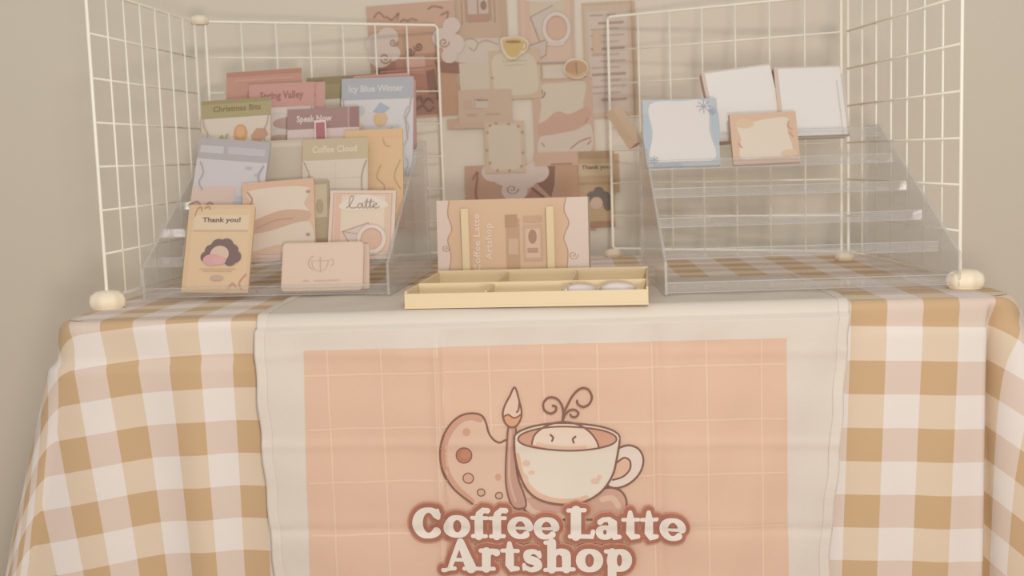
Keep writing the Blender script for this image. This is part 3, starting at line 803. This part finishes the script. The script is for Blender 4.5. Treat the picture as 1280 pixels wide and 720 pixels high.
card('header_card', 'mauve header card with pale writing in front of the blue card', 'card', G1, (404, 196), (404, 135), 92, ('L', 3, 1.2), 14, -3, .25, (224, 204, 198),
     hdr((160, 122, 120), 'Speak Now', (232, 210, 206), (228, 204, 198), [('r', .84, 0, .86, .42, (190, 150, 146)), ('r', .88, 0, .99, .42, (148, 108, 106))], .42, (.13, .62), False), 'rect')
card('photo_card', 'small magenta card with pale border tucked in front of the mauve header', 'card', G1, (404, 188), (400, 150), 15, ('L', 3, .6), 14, -3, .1, (236, 216, 212), lambda a: a.rect(.12, .08, .88, .98, (176, 96, 104)))
# third tier
card('header_card', 'orange tan card behind the cloud card on the right of the stand', 'card', G1, (468, 262), (467, 162), 74, ('L', 2, 2.0), 14, -3, .4, (226, 190, 146),
     lambda a: (a.rect(0, 0, 1, .10, (228, 184, 132)), a.line([(.62, .45), (.55, .6), (.68, .72), (.6, .9)], .01, (190, 150, 112), sm=True), a.line([(.95, .4), (.85, .6), (.95, .75)], .01, (190, 150, 112), sm=True), a.line([(.66, .12), (.7, .2), (.78, .22)], .01, (196, 156, 116), sm=True)), 'rect')
card('plastic_pouch', 'empty clear bag packet between the lavender and the cloud card', 'packet', None, (358, 262), (358, 175), 62, ('L', 2, 1.6), 14, -3, .2, (206, 192, 172), lambda a: (a.rect(.05, .04, .95, .10, (214, 202, 182)), a.rect(.93, .05, .97, .95, (196, 182, 164))), 'rect')
card('header_card', 'khaki header card of cloud design with wavy white border', 'card', G1, (419, 272), (419, 173), 84, ('L', 2, .8), 14, -3, .25, (214, 198, 172),
     hdr((198, 178, 144), 'Coffee Cloud', (226, 210, 186), (224, 208, 190), [('r', .06, .50, .92, .505, (206, 188, 168)), ('r', .50, .3, .505, .9, (210, 192, 172)), ('l', [(.03, .3), (.09, .42), (.13, .56), (.13, .8)], .012, (176, 156, 132)), ('l', [(.97, .3), (.92, .42), (.90, .56), (.92, .8)], .012, (176, 156, 132)), ('p', [(0, .3), (.02, .3), (.09, .42), (.10, .6), (.08, 1), (0, 1)], (216, 200, 178))], .27, (.15, .83), False), 'top', .10)
card('header_card', 'tall lavender grey card with peach scalloped drawing at the left end', 'card', G1, (272, 330), (294, 175), 92, ('L', 1, 2.4), 16, -4, .5, (206, 200, 204),
     lambda a: (a.rect(0, 0, 1, 1, (212, 207, 210)), a.rect(.0, 0, 1, .17, (178, 172, 178)), a.rect(.03, .06, .36, .12, (204, 200, 206)), a.rect(.42, .06, .95, .12, (196, 190, 198)),
                a.rect(.62, .45, .80, 1, (186, 194, 206)), a.poly([(.0, .40), (.60, .38), (.62, 1), (.0, 1)], (222, 196, 182)), a.poly([(.0, .55)]+smooth([(.0, .55), (.10, .53), (.18, .56), (.28, .52), (.38, .56), (.48, .54), (.60, .57)], 2)+[(.62, 1), (0, 1)], (212, 174, 154)),
                a.line([(.0, .55), (.10, .52), (.18, .56), (.28, .52), (.38, .56), (.48, .54), (.60, .57)], .009, (176, 132, 112), sm=True), a.line([(.06, .2), (.12, .28), (.08, .36), (.14, .42)], .008, (170, 162, 168), sm=True), a.ell(.75, .22, .05, .012, (188, 182, 190)), a.ell(.88, .27, .04, .012, (188, 182, 190)), a.line([(.95, .2), (.9, .28), (.96, .36)], .01, (160, 158, 176), sm=True)), 'rect')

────

• _WRITTEN EXERCISE_:
Without the pictures, output the full listing exactly as it stands.

• _SOLVED EXERCISE_:
Keep writing the Blender script for this image. This is part 3, starting at line 803. This part finishes the script. The script is for Blender 4.5. Treat the picture as 1280 pixels wide and 720 pixels high.
card('header_card', 'mauve header card with pale writing in front of the blue card', 'card', G1, (404, 196), (404, 135), 92, ('L', 3, 1.2), 14, -3, .25, (224, 204, 198),
     hdr((160, 122, 120), 'Speak Now', (232, 210, 206), (228, 204, 198), [('r', .84, 0, .86, .42, (190, 150, 146)), ('r', .88, 0, .99, .42, (148, 108, 106))], .42, (.13, .62), False), 'rect')
card('photo_card', 'small magenta card with pale border tucked in front of the mauve header', 'card', G1, (404, 188), (400, 150), 15, ('L', 3, .6), 14, -3, .1, (236, 216, 212), lambda a: a.rect(.12, .08, .88, .98, (176, 96, 104)))
# third tier
card('header_card', 'orange tan card behind the cloud card on the right of the stand', 'card', G1, (468, 262), (467, 162), 74, ('L', 2, 2.0), 14, -3, .4, (226, 190, 146),
     lambda a: (a.rect(0, 0, 1, .10, (228, 184, 132)), a.line([(.62, .45), (.55, .6), (.68, .72), (.6, .9)], .01, (190, 150, 112), sm=True), a.line([(.95, .4), (.85, .6), (.95, .75)], .01, (190, 150, 112), sm=True), a.line([(.66, .12), (.7, .2), (.78, .22)], .01, (196, 156, 116), sm=True)), 'rect')
card('plastic_pouch', 'empty clear bag packet between the lavender and the cloud card', 'packet', None, (358, 262), (358, 175), 62, ('L', 2, 1.6), 14, -3, .2, (206, 192, 172), lambda a: (a.rect(.05, .04, .95, .10, (214, 202, 182)), a.rect(.93, .05, .97, .95, (196, 182, 164))), 'rect')
card('header_card', 'khaki header card of cloud design with wavy white border', 'card', G1, (419, 272), (419, 173), 84, ('L', 2, .8), 14, -3, .25, (214, 198, 172),
     hdr((198, 178, 144), 'Coffee Cloud', (226, 210, 186), (224, 208, 190), [('r', .06, .50, .92, .505, (206, 188, 168)), ('r', .50, .3, .505, .9, (210, 192, 172)), ('l', [(.03, .3), (.09, .42), (.13, .56), (.13, .8)], .012, (176, 156, 132)), ('l', [(.97, .3), (.92, .42), (.90, .56), (.92, .8)], .012, (176, 156, 132)), ('p', [(0, .3), (.02, .3), (.09, .42), (.10, .6), (.08, 1), (0, 1)], (216, 200, 178))], .27, (.15, .83), False), 'top', .10)
card('header_card', 'tall lavender grey card with peach scalloped drawing at the left end', 'card', G1, (272, 330), (294, 175), 92, ('L', 1, 2.4), 16, -4, .5, (206, 200, 204),
     lambda a: (a.rect(0, 0, 1, 1, (212, 207, 210)), a.rect(.0, 0, 1, .17, (178, 172, 178)), a.rect(.03, .06, .36, .12, (204, 200, 206)), a.rect(.42, .06, .95, .12, (196, 190, 198)),
                a.rect(.62, .45, .80, 1, (186, 194, 206)), a.poly([(.0, .40), (.60, .38), (.62, 1), (.0, 1)], (222, 196, 182)), a.poly([(.0, .55)]+smooth([(.0, .55), (.10, .53), (.18, .56), (.28, .52), (.38, .56), (.48, .54), (.60, .57)], 2)+[(.62, 1), (0, 1)], (212, 174, 154)),
                a.line([(.0, .55), (.10, .52), (.18, .56), (.28, .52), (.38, .56), (.48, .54), (.60, .57)], .009, (176, 132, 112), sm=True), a.line([(.06, .2), (.12, .28), (.08, .36), (.14, .42)], .008, (170, 162, 168), sm=True), a.ell(.75, .22, .05, .012, (188, 182, 190)), a.ell(.88, .27, .04, .012, (188, 182, 190)), a.line([(.95, .2), (.9, .28), (.96, .36)], .01, (160, 158, 176), sm=True)), 'rect')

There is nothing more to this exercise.